Doctoral Defense: The potential of lightweight materials and advanced engines to reduce life cycle energy and greenhouse gas emissions for ICVs and EVs using design harmonization techniques

Event Type: 
Anne Marie Lewis
Wednesday, August 7, 2013 - 10:00am to 11:00am
Phoenix Memorial Laboratory (north campus) - Room 2000A
Event Sponsor: 
Center for Sustainable Systems


Lightweight materials and advanced combustion engines are being used with conventional and electrified vehicles to increase fuel economy, but such technologies may require more energy to produce and the impact of plug-in hybrid electric vehicles (PHEVs) is dependent on the electric grid. In this study, life cycle assessment (LCA) is used to evaluate the total energy and GHG emissions for baseline and lightweight internal combustion vehicles (ICVs), hybrid electric vehicles (HEVs) and PHEVs when they are operated with baseline and advanced gasoline and ethanol engines. As design harmonization techniques are developed to enable a comparison across diverse vehicle platforms, all vehicles are functionally equivalent and hybrid vehicle models account for increased structural support required for heavier, electrified powertrains. Lightweight vehicle models include primary and secondary mass reductions (including powertrain re-sizing) and are evaluated with body-in-white mass reduction scenarios with aluminum-intensive and advanced/high strength steel (A/HSS) designs. Advanced engine/fuel strategies are incorporated to the vehicle models with fuel economy maps, developed with a novel method to ensure combustion limits are not violated under boosted and dilute conditions for high compression ratio engines.
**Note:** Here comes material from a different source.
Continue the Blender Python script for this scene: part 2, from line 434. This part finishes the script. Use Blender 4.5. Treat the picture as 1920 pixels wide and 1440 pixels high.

The harmonized vehicle models show that the structural mass required per kg of powertrain mass for electrified vehicles is 0.2-0.3 kg. As compared to lightweight materials, more significant life cycle improvements are achieved by using advanced gasoline and E85 engines, as fuel consumption is reduced up to 24%. As compared to A/HSS, more mass can be removed from the vehicle with aluminum, leading to greater fuel consumption and life cycle reductions. However, due to the higher energy and GHG emissions associated with aluminum production, more significant life cycle reductions occur for an equivalent decrease in vehicle mass with A/HSS. Also, life cycle impacts are reduced more for ICVs as compared to hybrid vehicles because fuel economy is most sensitive to mass for ICVs. Considering the same vehicle platform, the combination of lightweight materials and advanced engines yields the maximum life cycle energy and GHG reductions, as the technologies provide complimentary results due to engine downsizing. Minimum life cycle energy and GHG emissions occur for the lightest weight hybrid vehicles using the downsized/turbocharged gasoline or E85 engine.